USDA Guaranteed Rural Housing Program

  • For rural properties located in areas deemed eligible by the USDA
  • No down payment required
  • Income limits apply

The mission of USDA Rural Development’s Single Family Housing Guaranteed Loan Program is to assist low to moderate income rural homebuyers achieve their dream of homeownership!

Rural Development partners with approved local lenders to extend 100% financing opportunities to eligible rural individuals and families for the purchase of safe and sanitary dwellings. Guaranteed loans have assisted thousands of homeowners to purchase a home with affordable interest rates and loan terms.
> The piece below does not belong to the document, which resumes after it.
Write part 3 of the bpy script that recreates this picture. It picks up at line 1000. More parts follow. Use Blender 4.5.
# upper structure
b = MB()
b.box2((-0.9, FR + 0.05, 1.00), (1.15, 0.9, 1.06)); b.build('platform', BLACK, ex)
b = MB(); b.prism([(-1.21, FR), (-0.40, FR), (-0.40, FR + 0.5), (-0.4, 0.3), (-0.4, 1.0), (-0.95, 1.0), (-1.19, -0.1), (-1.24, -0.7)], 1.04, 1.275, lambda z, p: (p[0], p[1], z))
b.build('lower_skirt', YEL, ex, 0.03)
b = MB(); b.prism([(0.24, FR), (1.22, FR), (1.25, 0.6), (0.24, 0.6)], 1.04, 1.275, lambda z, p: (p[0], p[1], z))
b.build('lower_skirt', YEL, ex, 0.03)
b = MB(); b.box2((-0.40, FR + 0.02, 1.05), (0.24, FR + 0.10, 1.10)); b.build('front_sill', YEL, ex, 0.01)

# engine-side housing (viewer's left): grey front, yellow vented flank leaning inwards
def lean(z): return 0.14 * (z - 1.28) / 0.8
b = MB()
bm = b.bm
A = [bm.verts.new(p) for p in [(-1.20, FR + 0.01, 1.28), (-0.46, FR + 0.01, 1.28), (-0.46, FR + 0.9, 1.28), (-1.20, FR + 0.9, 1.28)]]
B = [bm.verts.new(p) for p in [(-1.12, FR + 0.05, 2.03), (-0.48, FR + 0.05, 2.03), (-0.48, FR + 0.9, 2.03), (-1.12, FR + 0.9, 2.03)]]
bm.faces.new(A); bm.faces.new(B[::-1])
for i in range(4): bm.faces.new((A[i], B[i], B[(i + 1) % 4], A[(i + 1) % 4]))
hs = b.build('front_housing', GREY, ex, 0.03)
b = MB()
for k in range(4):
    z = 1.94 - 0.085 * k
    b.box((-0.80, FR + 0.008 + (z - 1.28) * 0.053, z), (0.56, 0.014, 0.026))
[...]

Applicants must purchase a home within the eligible rural areas, and have a household income that does not exceed the established limits where the home is located. Additional Guaranteed Loan Features include but are not limited to:


  • 100% financing, no down payment is required. The loan amount may not exceed 100% of the appraised value, plus the guarantee fee may be included.
  • Guarantee Fee applies: may be rolled into the loan amount.
  • Flexible credit guidelines. Non-traditional credit histories may be accepted.
  • Fixed 30 year interest rates apply. Lenders and applicants agree upon interest rate.
  • Qualifying ratios are 29% for housing costs and 41% for total debt. Lenders may request an exception to exceed these ratios when strong compensating factors are identified.
  • No maximum purchase price. Qualifying ratios and the applicant’s stable and dependable income will determine home affordability.
  • Eligible property types include existing homes, new construction, modular homes, Planned Unit Developments (PUD’s), eligible condominiums and new manufactured homes.
  • Eligible closing costs and lender fees may be included in the loan or paid by the applicant.
  • Gift/Grant Funds/Mortgage Credit Certificates (MCC’s)/Seller Concessions are allowed.
  • Eligible repairs and improvements may be included in the loan.
  • Applicants apply with an approved lender of their choice.
  • Not limited to first time homebuyers.